Popular Science Monthly/Volume 47/May 1895/Notes

NOTES.

The leaves of pine and fir trees are inflammable—in strong contrast with the leaves of deciduous trees, which can not be made to burn at all while green—because of the pitch they contain, which consists of fats and ethereal oils, and compared with which the proportion of water is small. When the leaves burn, the water is at once converted into steam, and causes the explosions, snapping, and spitting of fire for which burning coniferous trees are remarkable. Dry fir leaves, although they burn very rapidly, do not exhibit these explosions, because there is no water in them. The rending of tree trunks struck by lightning is in like manner supposed to be caused by the steam evolved from the sap suddenly heated by the electric force.

M. Saccado, a botanist of some fame, computes the number of known species of plants to be 175,700, including 105,251 phanerogams, 2,819 ferns, 565 other vascular cryptogams, 4,609 mosses, 3,041 liverworts, 5,600 lichens, 39,603 fungi, and 12,178 algæ; and he guesses that the whole number of fungi is perhaps as much as 250,000, and that of other plants 135,000. It is proper to observe that the author is a specialist in fungi, and is therefore perhaps predisposed to make a liberal estimate of their number.

The International Meteorological Committee, at its recent meeting in Upsala, Sweden, decided upon the publication of a cloud atlas, to be in English, French, and German.

The educational conference of a week, held last summer at the Summer School of Applied Ethics, Plymouth, Mass., was so successful that it has been decided to transform it into a department of the school. The special direction of the department has been assigned to a committee of three experienced teachers, and the sessions will begin near the end of July and close about August 12th. This new department does not enter into competition directly with existing summer schools, for the aim is neither to give instruction in the school subjects nor in the theory, history, and art of education, but to consider education as a social force and its relation to other social forces.
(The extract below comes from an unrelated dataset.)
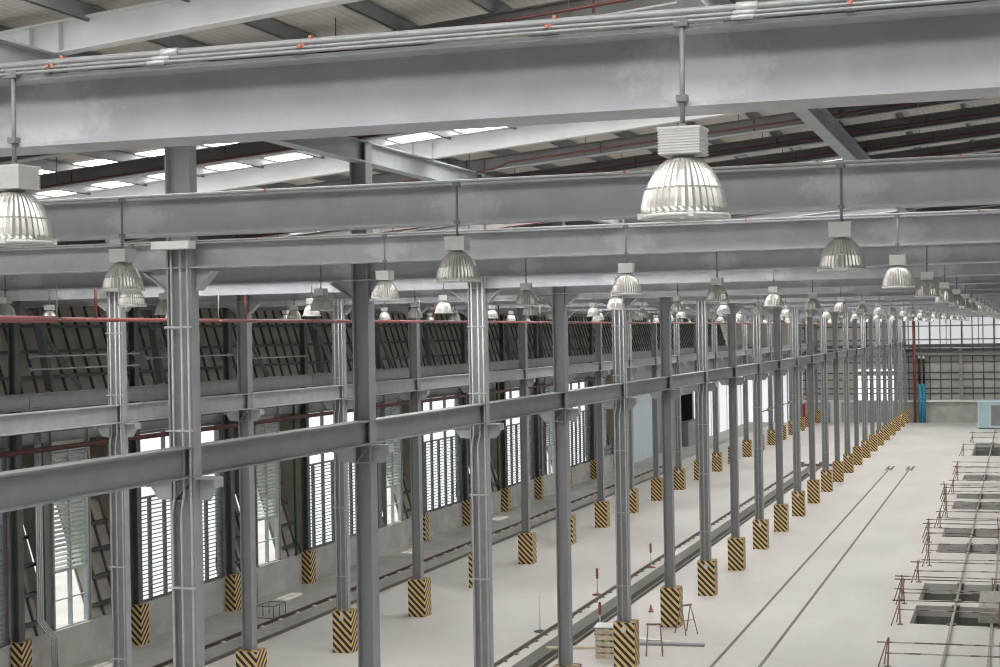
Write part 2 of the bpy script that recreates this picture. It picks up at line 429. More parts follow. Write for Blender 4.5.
# ------------------------------------------------------------------ columns
def shaft_mesh(z0, z1, w=.41, d=.29):
    s = MB(); s.ibeam((0, 0, z0), (0, 0, z1), w, d, .024, .016, up=(1, 0, 0))   # flanges face +-X, the web lies across the hall
    return s
def make_column(name, label, conduits, ztop, zplinth=1.21, mt='steel', corbel=True, haunch=True):
    t = thing(name, label, 'column')
    sh = shaft_mesh(0, ztop, .36, .20) if conduits else shaft_mesh(0, ztop, .29, .28)
    sh.build('shaft', 'steel_even' if conduits else mt, t, (-.04, -.05 if conduits else 0, 0))
    hw = .18 if conduits else .145; fb = .15 if conduits else .14
    p = MB(); p.bevbox(-.295, .295, -.295, .295, 0, zplinth, .012); p.build('plinth', 'stripe', t)
    if corbel:
        for sgn in (-1, 1):
            c = MB(); a = sgn*hw-.04; b = -.60 if sgn < 0 else .42
            c.prism([Vector((a, -.012, 7.31)), Vector((b, -.012, 7.31)), Vector((b, -.012, 7.22)), Vector((b-sgn*.13, -.012, 7.03)), Vector((a, -.012, 7.03))][::sgn], Vector((0, .024, 0)))
            c.box(min(a, b), max(a, b), -.12, .12, 7.31, 7.335); c.box(min(b, b-sgn*.018), max(b, b-sgn*.018), -.12, .12, 7.2, 7.31)
            c.build('corbel', 'steel_light', t)
        s = MB(); s.box(-.04-hw+.02, -.04+hw-.02, -fb+.01, -.06, 7.315, 7.335); s.box(-.04-hw+.02, -.04+hw-.02, -fb+.01, -.06, 7.02, 7.04)
        s.bar((-.04-hw+.03, -.095, 7.04), (-.04+hw-.03, -.095, 7.31), .07, .016, (0, 0, 1)); s.build('stiffener', mt, t)
    if haunch:
        for sgn in (-1, 1):
            k1 = -.58 if sgn < 0 else .40; k0 = sgn*hw-.04; h = MB(); h.prism([Vector((k0, -.012, 10.06)), Vector((k1, -.012, 10.06)), Vector((k1, -.012, 10.01)), Vector((k0+sgn*.08, -.012, 9.80)), Vector((k0, -.012, 9.80))][::sgn], Vector((0, .024, 0)))
            h.bar((k1+sgn*.02, 0, 10.03), (k0+sgn*.04, 0, 9.78), .2, .016, (0, 0, 1)); h.build('knee_plate', 'steel_light', t)
    if conduits:
        for i, px in enumerate((-.185, -.05, .10)):
            q = MB()
            top = 10.36
            dx = (.05, .05, 0)[i]; q.tube([(px, -.165, 1.23), (px, -.165, 6.85), (px+dx, -.175, 7.12), (px+dx, -.175, top)], .018, 6)
            q.build('conduit', 'galv', t)
        for zc in (2.2, 4.2, 5.9, 7.95, 9.3):
            q = MB(); q.box(-.235, .155, -.20, -.184, zc-.014, zc+.014); q.box(-.22, -.19, -.184, -.15, zc-.012, zc+.012); q.box(.11, .14, -.184, -.15, zc-.012, zc+.012); q.build('conduit_clamp', 'galv', t)
        q = MB(); q.bevbox(-.06, .06, -.34, -.296, .95, 1.08, .01); q.lathe([(.025, 0), (.025, .1)], 10, (0, -.32, 1.08), close=True); q.build('junction_box', 'alu_box', t)
        q = MB(); q.bevbox(-.29, .26, -.42, -.22, 10.31, 10.41, .01); q.build('pull_box', 'white', t)
    return t
colA_c = make_column('steel_column', '', True, 12.36)
colA_p = make_column('steel_column', '', False, 12.36)
first = {'c': True, 'p': True}
def put(proto, key, loc, label, group):
    if first.get(key, True):
        first[key] = False; proto.location = loc; proto['label'] = label; proto['group'] = group; return proto
    return dup(proto, loc, label, group)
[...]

The Deseret professorship of geology in the University of Utah has been endowed, as we learn in a note from Dr. James E. Talmage, the incumbent of it, with sixty thousand dollars by the liberality of the Salt Lake Literary and Scientific Association—not by the city, as was stated in a recent note in the Monthly. The Literary and Scientific Association is a body incorporated for scientific pursuits which has existed for several years in Salt Lake City.

Recent dispatches from Europe state that argon, the newly discovered element in the air, has been found by Prof. Ramsay in combination in a mineral containing the extremely rare elements yttrium and erbium; associated with it was another gas which under Prof. Crookes's spectroscope gave a spectrum identical with that of the hypothetical element helium, which has been found in the spectrum of the sun and of the aurora borealis, but, till this time, nowhere else. M. Berthelot has, by means of the electric spark, effected a combination of argon with benzene.

A new weed has become common and abundant through a large part of the central Southwestern States. It is described by J. C. Arthur, of Purdue University Agricultural Experiment Station, under the name of Lactuca scariola wild or prickly lettuce as an annual, related to the garden lettuce,—but bearing prickles on parts of the leaf and stem, and blossoming in July and August. It has all the qualities needed to insure its survival—producing many seeds, feathered for wind-carriage and ready to grow, sprouting abundantly when cut, and tenacious in its root hold. It is of curious botanical interest as having, like the silphium or compass plant, the property of twisting its stem leaves into a vertical position, with the edge directed north and south. It is one of two well-marked compass plants. It is not likely to be exterminated, and can at most be kept down by timely mowing and uprooting.

The result of an inquiry by Dr. J. S. Cameron, of Huddersfield, England, into the conditions of the dwelling as affecting recovery from measles, points to the conclusion that fresh air provided by a through draught tends to produce recovery when measles has attacked the family; while overcrowding, dirt, and structural or other insanitary conditions assist in bringing about a fatal result.